- [TASK TO CARRY OUT]:
Repeat exactly, please, the lines that begin at the start of the listing and end at the line holding "from math import".

- [TASK INPUTS]:
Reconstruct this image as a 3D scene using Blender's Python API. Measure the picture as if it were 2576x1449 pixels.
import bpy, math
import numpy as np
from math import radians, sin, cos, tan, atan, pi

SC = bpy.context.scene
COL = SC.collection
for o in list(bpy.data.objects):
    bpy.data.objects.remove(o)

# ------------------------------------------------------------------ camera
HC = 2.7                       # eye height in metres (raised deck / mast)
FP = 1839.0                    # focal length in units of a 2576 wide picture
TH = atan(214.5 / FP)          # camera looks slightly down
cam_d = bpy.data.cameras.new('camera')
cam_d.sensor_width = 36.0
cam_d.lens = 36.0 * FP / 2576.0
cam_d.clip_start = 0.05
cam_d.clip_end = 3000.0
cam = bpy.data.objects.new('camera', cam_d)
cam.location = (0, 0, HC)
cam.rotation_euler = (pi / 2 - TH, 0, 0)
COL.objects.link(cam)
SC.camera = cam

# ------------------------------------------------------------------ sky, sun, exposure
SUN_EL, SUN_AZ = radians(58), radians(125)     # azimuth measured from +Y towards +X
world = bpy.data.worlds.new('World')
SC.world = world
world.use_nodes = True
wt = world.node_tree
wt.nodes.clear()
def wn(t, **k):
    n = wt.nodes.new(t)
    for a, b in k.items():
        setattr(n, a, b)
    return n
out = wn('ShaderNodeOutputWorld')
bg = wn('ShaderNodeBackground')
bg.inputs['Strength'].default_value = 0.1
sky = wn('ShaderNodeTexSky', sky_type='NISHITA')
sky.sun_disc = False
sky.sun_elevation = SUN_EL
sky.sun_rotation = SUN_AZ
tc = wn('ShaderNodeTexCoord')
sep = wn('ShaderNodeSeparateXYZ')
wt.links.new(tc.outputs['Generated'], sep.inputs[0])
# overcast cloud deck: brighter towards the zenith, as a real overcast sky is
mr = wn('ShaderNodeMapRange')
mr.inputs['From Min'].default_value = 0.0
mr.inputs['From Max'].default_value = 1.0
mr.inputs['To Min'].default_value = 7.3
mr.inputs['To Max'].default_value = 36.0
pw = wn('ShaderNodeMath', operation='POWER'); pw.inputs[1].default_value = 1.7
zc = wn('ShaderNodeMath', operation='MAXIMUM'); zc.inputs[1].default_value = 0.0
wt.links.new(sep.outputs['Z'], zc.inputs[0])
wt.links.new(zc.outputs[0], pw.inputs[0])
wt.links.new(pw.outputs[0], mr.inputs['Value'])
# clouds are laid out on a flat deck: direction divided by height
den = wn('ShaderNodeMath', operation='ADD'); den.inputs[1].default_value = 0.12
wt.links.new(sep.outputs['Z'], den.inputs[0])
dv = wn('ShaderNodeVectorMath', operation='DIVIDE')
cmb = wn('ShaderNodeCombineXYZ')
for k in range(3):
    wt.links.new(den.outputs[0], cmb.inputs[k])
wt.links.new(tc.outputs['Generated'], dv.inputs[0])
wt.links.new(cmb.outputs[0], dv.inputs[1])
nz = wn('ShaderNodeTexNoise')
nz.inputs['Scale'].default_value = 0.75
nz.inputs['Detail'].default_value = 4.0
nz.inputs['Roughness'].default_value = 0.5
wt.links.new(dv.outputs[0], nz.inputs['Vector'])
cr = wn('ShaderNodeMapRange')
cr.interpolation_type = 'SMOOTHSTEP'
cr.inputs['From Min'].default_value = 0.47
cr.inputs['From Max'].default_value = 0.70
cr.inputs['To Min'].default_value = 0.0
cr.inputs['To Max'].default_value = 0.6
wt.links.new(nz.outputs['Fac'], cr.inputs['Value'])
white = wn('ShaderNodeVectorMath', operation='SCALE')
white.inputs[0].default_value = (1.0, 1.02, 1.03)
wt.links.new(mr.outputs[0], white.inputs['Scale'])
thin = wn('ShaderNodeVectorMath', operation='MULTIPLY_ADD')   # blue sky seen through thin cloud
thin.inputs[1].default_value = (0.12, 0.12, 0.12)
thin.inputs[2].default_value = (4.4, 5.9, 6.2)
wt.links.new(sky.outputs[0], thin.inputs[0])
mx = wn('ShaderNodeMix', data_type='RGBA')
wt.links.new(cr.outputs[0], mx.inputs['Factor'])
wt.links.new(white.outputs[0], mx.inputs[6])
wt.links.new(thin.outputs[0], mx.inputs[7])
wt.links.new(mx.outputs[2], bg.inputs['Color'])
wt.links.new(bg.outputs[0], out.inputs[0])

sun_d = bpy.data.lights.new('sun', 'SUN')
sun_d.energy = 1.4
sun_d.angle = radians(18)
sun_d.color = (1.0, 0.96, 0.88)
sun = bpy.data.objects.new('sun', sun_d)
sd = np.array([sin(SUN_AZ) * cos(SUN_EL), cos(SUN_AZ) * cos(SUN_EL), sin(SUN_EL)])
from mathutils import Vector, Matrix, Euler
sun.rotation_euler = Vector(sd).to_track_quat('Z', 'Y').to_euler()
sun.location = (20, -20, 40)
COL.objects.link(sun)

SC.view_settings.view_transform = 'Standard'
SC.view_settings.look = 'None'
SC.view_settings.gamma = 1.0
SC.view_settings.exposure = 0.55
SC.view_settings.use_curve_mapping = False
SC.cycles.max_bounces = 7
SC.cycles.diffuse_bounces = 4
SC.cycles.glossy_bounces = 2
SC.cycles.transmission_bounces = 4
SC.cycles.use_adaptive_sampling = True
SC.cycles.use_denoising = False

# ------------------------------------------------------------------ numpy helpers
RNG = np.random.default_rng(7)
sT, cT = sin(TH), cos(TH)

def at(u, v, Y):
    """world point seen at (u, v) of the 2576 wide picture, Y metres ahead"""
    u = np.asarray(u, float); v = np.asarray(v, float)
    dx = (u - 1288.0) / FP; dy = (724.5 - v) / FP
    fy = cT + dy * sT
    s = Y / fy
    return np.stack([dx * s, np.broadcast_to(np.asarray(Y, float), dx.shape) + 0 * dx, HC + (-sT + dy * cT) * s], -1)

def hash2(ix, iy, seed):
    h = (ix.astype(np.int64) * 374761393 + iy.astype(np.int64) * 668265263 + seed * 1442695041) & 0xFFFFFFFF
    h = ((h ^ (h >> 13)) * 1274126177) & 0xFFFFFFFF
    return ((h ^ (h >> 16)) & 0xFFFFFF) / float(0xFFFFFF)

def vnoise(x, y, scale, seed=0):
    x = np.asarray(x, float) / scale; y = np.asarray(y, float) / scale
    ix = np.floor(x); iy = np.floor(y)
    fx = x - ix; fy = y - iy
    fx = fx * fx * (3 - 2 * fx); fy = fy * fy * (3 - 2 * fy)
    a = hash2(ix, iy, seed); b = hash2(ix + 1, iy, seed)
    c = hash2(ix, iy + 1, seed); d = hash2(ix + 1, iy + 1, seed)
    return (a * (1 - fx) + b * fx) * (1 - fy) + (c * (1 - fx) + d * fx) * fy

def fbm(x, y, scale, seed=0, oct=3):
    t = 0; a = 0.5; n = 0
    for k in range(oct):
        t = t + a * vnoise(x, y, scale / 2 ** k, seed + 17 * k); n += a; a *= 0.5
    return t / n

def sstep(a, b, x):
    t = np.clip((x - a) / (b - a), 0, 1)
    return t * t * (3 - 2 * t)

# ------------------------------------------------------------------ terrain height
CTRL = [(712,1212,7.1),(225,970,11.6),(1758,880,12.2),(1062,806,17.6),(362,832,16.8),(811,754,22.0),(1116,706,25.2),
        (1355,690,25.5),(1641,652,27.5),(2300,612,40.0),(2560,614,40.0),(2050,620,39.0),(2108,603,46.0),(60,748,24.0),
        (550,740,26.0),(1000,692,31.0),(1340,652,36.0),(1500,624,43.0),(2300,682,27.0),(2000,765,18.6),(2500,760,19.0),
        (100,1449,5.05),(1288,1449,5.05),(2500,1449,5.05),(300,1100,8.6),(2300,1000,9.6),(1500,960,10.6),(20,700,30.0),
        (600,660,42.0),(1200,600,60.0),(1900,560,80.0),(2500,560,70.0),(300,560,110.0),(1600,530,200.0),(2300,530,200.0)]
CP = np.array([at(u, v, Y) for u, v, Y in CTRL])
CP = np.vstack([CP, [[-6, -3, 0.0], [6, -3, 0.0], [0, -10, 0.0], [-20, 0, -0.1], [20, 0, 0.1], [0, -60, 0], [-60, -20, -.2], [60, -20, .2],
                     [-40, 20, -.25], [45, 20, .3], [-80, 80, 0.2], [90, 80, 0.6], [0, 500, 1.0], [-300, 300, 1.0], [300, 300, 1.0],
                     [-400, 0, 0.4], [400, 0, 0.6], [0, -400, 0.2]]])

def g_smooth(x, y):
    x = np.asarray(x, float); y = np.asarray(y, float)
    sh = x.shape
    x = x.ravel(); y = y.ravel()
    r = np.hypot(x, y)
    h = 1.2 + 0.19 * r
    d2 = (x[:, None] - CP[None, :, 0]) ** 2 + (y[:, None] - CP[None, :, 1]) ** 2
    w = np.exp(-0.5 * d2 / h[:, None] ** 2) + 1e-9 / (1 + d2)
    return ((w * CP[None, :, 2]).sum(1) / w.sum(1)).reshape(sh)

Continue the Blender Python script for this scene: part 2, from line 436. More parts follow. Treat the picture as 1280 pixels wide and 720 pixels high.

- [THE RESULT]:
Reconstruct this image as a 3D scene using Blender's Python API. Measure the picture as if it were 2576x1449 pixels.
import bpy, math
import numpy as np
from math import radians, sin, cos, tan, atan, pi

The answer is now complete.